A variety of social movements that lately protested against the existing economic system (e.g. Occupy, Indignados, or the Syriza party) gave us a taste of what l can look like to have a whole generation of frustrated citizens, and the history of the 20th century gives extreme examples of where vast social frustration can lead.

6. The slightly anarchist but non-the-less important argument

This entry has been exhausting, perhaps at times chaotic. There is one last argument that I make – many people disagree with it, but in my opinion it is nevertheless fundamental to remember. It regards the second part of the justification of free education: does free higher education create more educated human beings?

As previously stated, nothing is for free. Someone always pays for it. In the case of free education, it is the state who pays. That the state pays means that the state controls. Studies that are fully sponsored by the state hurt the concept of academic freedom, and subject universities to political pressure from the side of the government. In authoritarian regimes it is a common practice, but it happens also in democratic countries. Supporters of free academic education make the argument that the academy should not be commercialized, and that a profit-oriented academia will be subject to commercial pressure. But what is better: a commercialized academia or a nationalized one?

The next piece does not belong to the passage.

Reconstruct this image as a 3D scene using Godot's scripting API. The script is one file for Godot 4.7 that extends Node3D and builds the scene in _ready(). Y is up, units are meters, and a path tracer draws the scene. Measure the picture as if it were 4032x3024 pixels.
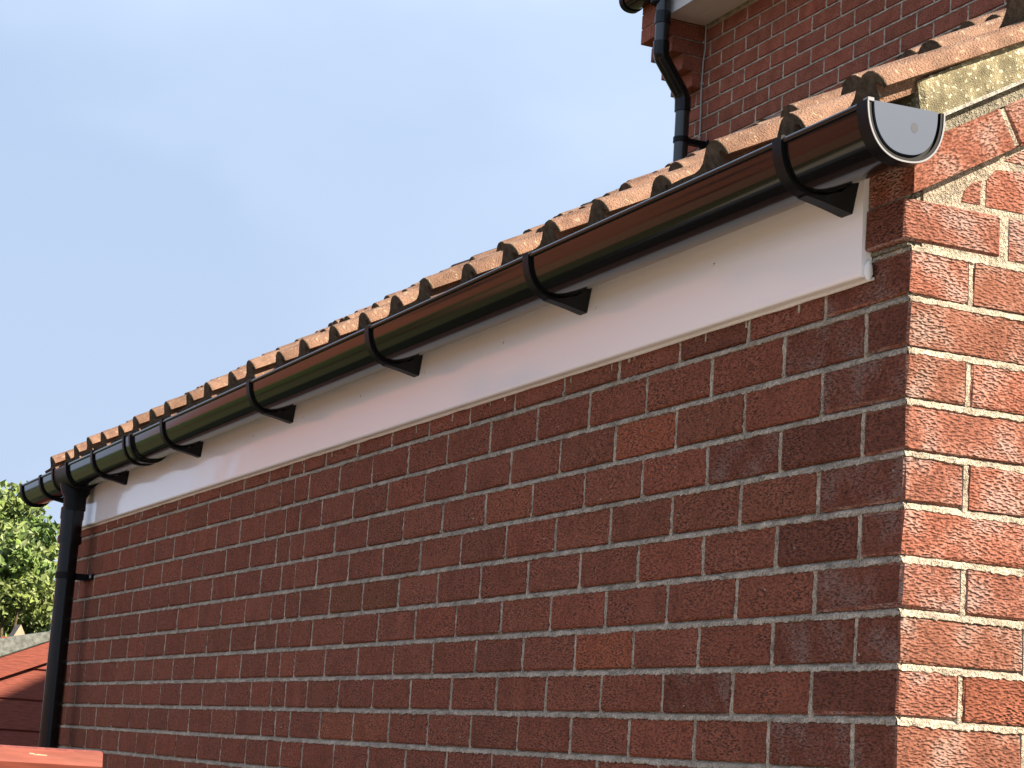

I opt for the first one, even if only for the reason that the market is a bit more diversified than the government, and has more checks and balances.

Free higher education does not necessarily create better educated or informed human beings. It risks losing the possibility to think critically, and may result in creating merely better, more obedient citizens. Humanity has seen enough state-sponsored brainwashing through the last centuries to give itself so easily in the hands of state education.

Conclusion

In his canonic essay “Mythologies”, Roland Barthes claims that myths are transparent, camouflaged. They are there, where you don’t see them. Free academic education for all is a myth. It is hard to reveal and to debate since it hides behind its legitimate and noble call for equality. But the truth must be said – it does not deliver on its own goals.